(Entries with scene source code)
----
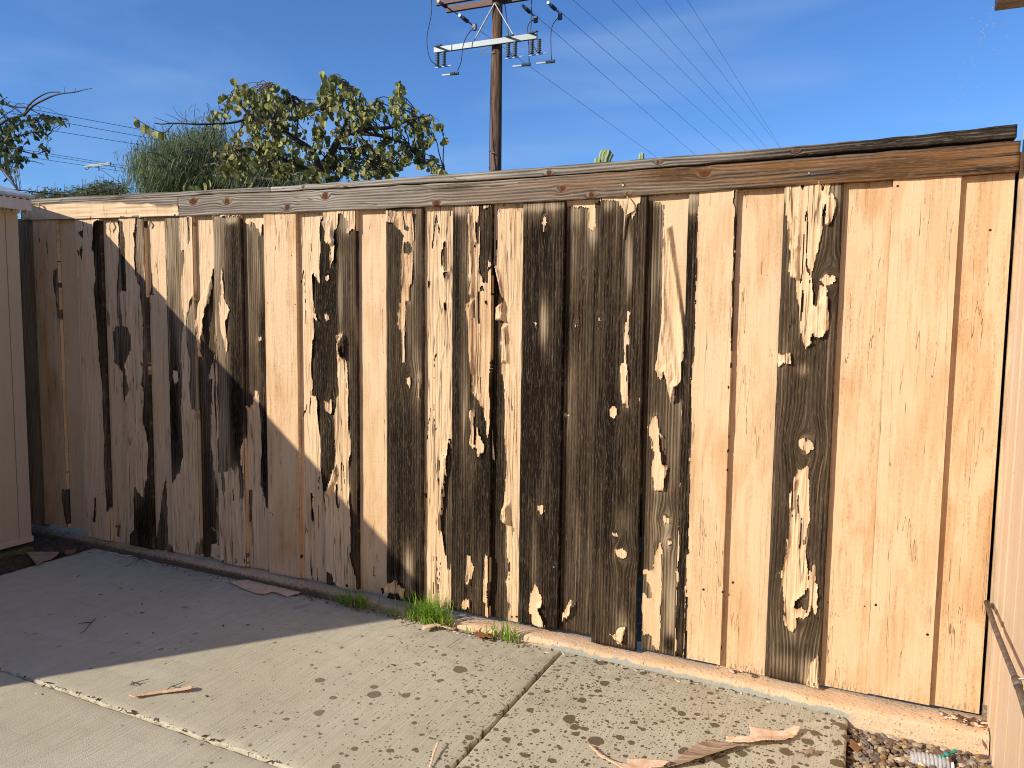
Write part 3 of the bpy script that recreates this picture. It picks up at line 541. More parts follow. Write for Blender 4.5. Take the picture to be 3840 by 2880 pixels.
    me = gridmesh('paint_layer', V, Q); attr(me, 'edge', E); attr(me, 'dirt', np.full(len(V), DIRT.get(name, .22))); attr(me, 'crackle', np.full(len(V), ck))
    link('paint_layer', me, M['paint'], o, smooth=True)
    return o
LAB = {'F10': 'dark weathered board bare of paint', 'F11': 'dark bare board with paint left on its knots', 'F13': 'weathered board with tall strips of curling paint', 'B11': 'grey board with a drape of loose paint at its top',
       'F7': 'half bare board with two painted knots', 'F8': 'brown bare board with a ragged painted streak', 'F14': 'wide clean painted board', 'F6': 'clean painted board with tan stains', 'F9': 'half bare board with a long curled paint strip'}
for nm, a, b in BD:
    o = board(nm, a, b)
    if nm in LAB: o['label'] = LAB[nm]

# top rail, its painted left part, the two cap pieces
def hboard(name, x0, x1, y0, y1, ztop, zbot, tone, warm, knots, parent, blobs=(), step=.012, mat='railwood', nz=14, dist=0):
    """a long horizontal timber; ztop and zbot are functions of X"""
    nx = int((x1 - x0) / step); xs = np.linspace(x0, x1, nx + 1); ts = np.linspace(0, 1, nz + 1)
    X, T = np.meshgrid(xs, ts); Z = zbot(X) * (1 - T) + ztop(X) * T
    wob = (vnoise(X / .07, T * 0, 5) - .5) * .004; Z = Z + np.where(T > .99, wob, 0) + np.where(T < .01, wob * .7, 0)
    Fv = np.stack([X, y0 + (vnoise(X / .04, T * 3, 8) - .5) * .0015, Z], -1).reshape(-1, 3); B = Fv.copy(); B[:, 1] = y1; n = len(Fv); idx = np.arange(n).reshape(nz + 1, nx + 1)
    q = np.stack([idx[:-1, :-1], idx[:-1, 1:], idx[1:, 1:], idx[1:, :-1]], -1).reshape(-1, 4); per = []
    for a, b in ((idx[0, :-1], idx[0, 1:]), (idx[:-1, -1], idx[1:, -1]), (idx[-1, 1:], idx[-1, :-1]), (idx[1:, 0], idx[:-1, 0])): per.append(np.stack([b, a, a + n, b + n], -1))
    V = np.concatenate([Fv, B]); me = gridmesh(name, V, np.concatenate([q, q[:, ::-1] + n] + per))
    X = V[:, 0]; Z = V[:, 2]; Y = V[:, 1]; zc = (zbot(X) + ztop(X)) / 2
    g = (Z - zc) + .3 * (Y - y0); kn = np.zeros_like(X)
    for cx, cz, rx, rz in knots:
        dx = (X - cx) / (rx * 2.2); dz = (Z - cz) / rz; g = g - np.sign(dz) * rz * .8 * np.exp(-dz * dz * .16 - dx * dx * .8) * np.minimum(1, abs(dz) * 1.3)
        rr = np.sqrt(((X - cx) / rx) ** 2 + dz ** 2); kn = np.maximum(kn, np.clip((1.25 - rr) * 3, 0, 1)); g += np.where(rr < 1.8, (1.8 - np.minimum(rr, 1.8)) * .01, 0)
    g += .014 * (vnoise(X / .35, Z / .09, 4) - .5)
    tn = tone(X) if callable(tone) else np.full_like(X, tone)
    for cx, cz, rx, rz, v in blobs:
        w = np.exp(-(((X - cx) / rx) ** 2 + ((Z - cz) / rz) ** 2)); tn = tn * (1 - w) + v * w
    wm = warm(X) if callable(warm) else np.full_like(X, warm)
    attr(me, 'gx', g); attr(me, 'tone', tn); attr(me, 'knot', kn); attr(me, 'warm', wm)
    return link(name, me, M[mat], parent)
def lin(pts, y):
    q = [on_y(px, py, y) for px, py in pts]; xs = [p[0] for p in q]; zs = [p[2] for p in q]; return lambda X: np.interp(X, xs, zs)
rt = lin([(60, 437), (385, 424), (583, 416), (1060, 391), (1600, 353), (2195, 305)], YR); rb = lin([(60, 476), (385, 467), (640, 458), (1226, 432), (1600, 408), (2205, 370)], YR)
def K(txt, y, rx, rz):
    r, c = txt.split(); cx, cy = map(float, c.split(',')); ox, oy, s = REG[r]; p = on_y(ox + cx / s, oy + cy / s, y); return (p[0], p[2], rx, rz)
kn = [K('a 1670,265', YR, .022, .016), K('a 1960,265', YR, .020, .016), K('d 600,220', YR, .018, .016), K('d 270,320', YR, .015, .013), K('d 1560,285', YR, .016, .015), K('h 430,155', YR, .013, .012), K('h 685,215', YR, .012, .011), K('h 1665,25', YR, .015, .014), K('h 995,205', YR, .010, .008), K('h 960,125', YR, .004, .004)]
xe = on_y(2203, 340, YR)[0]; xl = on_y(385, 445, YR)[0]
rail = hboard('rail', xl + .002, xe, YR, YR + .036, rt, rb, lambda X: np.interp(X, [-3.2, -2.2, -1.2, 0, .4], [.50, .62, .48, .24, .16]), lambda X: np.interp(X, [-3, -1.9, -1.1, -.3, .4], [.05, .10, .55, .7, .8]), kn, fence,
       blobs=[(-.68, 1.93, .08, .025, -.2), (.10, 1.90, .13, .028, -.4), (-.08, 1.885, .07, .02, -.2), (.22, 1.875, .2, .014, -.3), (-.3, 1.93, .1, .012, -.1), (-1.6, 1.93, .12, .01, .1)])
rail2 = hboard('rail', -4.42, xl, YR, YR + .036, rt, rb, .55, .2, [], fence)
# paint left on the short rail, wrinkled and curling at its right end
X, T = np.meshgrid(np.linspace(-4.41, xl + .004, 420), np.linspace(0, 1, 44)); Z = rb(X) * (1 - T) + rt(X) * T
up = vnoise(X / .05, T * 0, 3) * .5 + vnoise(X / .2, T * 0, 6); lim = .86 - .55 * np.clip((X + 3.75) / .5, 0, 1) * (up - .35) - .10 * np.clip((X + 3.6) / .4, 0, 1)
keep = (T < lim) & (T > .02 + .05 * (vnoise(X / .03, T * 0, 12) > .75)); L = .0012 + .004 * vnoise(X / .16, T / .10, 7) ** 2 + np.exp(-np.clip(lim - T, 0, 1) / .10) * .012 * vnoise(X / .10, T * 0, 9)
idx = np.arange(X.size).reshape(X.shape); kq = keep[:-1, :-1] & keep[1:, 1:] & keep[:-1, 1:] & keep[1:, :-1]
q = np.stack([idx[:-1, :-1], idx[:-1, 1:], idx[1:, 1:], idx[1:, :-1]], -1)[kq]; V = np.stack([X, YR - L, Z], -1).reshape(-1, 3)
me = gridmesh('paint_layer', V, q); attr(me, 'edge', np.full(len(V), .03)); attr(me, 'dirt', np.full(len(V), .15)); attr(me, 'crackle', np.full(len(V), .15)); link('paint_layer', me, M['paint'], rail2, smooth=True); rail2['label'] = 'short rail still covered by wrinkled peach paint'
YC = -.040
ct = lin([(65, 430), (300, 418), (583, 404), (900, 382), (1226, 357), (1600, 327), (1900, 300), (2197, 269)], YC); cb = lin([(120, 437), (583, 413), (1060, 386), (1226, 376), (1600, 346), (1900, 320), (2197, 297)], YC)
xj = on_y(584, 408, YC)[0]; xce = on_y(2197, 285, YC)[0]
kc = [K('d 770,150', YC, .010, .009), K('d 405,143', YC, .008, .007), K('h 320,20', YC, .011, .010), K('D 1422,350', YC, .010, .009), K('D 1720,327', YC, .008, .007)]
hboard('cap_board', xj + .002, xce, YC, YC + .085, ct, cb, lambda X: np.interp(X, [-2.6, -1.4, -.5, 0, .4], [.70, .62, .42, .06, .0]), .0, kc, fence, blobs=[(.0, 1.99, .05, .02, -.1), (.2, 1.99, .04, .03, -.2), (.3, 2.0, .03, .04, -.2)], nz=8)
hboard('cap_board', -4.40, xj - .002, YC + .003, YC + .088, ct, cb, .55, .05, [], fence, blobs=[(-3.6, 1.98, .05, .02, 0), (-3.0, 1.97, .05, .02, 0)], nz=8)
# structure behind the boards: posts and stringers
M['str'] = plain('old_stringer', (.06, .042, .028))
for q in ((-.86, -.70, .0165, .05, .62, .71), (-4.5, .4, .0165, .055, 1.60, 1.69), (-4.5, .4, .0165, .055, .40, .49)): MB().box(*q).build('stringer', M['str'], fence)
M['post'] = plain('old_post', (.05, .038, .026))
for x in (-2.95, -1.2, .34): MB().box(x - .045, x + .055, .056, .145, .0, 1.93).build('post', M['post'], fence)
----
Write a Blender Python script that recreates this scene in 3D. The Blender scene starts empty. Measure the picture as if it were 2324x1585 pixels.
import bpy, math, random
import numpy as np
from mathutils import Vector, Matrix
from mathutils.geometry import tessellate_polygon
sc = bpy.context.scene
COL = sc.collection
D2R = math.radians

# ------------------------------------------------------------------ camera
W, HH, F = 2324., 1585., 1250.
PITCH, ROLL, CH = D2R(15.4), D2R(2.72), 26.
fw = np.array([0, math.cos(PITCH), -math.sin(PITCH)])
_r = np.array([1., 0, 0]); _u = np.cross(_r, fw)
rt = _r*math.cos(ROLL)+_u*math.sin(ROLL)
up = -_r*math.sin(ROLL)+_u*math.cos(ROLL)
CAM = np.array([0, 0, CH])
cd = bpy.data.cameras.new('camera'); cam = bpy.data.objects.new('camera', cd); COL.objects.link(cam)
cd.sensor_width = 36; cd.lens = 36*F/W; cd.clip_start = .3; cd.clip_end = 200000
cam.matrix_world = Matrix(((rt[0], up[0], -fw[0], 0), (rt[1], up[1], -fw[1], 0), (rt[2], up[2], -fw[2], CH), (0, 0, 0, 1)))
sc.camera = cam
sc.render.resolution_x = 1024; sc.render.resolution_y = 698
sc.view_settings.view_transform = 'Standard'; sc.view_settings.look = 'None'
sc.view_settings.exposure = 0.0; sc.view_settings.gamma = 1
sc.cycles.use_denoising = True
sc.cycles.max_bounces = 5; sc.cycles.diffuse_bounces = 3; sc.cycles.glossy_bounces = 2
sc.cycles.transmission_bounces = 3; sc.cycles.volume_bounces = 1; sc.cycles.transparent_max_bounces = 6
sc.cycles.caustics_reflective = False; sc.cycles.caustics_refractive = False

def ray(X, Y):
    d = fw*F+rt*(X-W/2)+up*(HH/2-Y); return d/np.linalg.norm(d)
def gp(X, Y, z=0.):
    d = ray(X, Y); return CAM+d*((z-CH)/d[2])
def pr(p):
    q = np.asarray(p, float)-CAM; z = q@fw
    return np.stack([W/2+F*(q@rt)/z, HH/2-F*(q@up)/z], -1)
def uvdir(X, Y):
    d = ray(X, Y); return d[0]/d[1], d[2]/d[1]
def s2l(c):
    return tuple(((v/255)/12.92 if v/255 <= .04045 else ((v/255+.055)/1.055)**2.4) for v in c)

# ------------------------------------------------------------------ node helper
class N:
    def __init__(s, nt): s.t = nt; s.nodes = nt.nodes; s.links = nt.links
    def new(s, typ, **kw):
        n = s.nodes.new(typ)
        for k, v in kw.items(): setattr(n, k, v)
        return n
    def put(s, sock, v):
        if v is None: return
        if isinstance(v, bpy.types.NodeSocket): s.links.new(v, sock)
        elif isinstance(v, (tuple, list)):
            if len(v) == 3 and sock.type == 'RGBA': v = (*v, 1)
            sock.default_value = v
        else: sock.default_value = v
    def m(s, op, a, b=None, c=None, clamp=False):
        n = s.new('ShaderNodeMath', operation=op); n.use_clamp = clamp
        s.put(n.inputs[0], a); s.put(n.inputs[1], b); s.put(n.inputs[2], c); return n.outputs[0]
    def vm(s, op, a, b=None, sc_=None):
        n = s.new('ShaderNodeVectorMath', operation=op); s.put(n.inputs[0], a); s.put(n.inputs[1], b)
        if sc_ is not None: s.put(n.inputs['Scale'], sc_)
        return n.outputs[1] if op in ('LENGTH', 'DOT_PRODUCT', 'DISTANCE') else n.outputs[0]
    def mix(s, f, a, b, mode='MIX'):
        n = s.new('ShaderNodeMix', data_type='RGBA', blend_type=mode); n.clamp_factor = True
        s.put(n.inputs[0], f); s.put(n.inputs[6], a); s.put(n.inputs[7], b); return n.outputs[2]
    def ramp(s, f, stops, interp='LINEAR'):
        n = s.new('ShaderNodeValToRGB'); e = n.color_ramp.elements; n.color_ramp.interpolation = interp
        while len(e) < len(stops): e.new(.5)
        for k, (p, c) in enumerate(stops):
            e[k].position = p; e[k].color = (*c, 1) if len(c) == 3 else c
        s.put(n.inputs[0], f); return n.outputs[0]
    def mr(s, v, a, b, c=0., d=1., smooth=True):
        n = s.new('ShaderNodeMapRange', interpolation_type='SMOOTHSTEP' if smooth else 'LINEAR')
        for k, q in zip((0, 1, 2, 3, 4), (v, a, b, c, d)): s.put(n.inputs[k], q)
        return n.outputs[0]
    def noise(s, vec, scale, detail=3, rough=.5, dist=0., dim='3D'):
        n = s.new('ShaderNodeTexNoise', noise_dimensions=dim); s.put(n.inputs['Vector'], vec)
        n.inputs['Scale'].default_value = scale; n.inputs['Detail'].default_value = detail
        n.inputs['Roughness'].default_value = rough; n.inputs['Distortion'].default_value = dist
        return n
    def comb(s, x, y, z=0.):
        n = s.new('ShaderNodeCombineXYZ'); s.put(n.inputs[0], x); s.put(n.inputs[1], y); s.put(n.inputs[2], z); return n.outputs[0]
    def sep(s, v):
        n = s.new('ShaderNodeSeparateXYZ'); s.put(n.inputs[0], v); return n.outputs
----
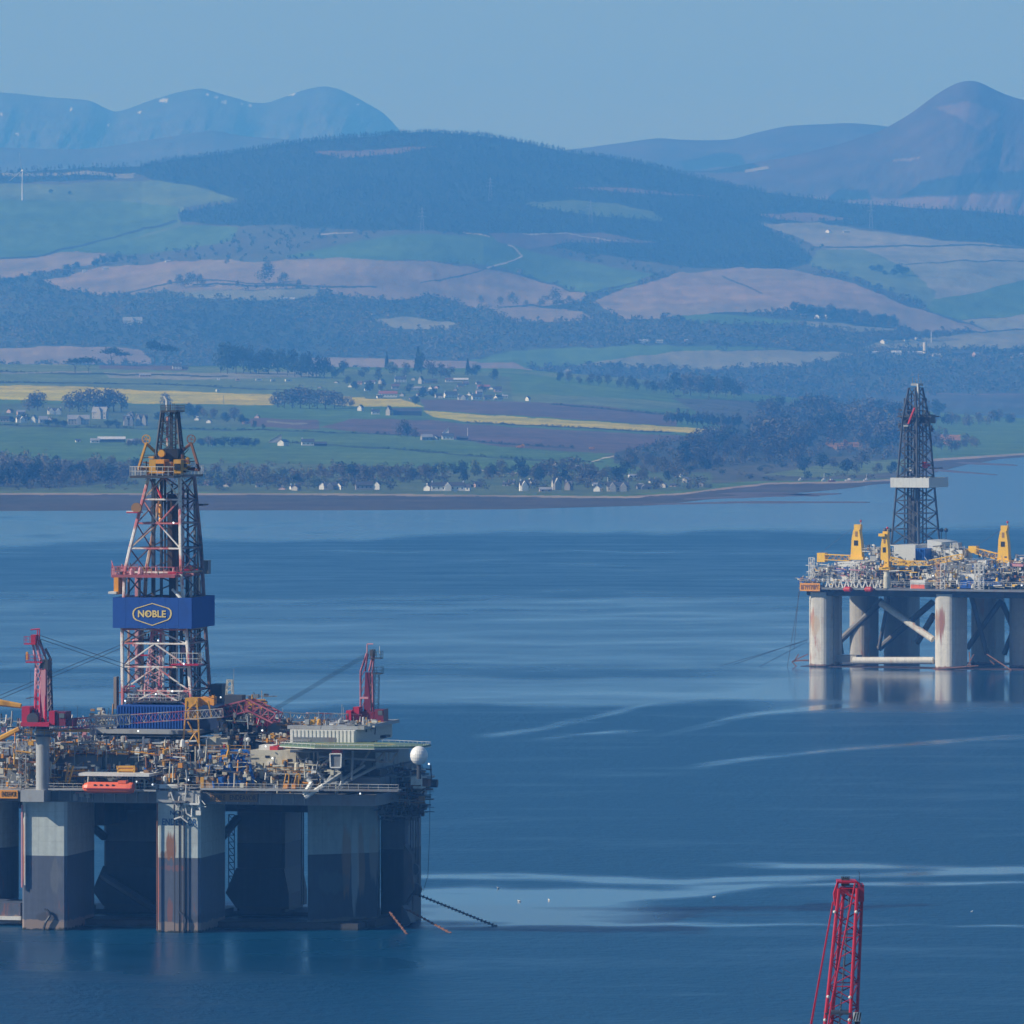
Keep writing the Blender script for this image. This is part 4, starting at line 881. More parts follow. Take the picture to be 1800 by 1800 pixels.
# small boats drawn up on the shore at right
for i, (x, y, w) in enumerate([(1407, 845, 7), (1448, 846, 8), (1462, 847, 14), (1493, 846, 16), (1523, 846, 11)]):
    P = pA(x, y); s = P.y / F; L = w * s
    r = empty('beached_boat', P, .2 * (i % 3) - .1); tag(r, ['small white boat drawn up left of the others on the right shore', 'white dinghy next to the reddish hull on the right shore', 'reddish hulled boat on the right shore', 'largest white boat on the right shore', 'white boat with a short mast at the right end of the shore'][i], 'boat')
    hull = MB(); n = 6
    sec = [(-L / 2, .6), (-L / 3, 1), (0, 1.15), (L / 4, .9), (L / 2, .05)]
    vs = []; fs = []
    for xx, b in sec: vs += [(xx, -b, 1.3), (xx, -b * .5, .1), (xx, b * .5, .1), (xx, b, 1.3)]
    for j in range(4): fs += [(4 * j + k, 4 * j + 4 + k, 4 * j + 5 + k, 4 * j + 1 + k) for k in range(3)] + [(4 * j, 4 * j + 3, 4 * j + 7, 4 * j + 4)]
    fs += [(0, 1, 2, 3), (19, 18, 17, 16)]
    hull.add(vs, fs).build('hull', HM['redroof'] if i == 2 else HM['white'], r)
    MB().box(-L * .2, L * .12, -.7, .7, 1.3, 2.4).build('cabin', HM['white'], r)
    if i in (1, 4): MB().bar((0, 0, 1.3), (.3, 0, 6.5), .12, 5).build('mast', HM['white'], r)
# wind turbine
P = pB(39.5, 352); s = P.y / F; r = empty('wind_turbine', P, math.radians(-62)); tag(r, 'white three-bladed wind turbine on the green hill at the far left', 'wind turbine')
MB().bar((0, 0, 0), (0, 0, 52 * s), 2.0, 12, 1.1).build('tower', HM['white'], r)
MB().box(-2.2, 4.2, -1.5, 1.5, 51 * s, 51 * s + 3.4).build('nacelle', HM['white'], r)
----
• Set task:
Starting at the line that contains "Write part 3" and ending at the line that contains "if nm in LAB: o['label'] = LAB[nm]", repeat each line exactly, both ends included, and nothing else.

• Task result:
Write part 3 of the bpy script that recreates this picture. It picks up at line 541. More parts follow. Write for Blender 4.5. Take the picture to be 3840 by 2880 pixels.
    me = gridmesh('paint_layer', V, Q); attr(me, 'edge', E); attr(me, 'dirt', np.full(len(V), DIRT.get(name, .22))); attr(me, 'crackle', np.full(len(V), ck))
    link('paint_layer', me, M['paint'], o, smooth=True)
    return o
LAB = {'F10': 'dark weathered board bare of paint', 'F11': 'dark bare board with paint left on its knots', 'F13': 'weathered board with tall strips of curling paint', 'B11': 'grey board with a drape of loose paint at its top',
       'F7': 'half bare board with two painted knots', 'F8': 'brown bare board with a ragged painted streak', 'F14': 'wide clean painted board', 'F6': 'clean painted board with tan stains', 'F9': 'half bare board with a long curled paint strip'}
for nm, a, b in BD:
    o = board(nm, a, b)
    if nm in LAB: o['label'] = LAB[nm]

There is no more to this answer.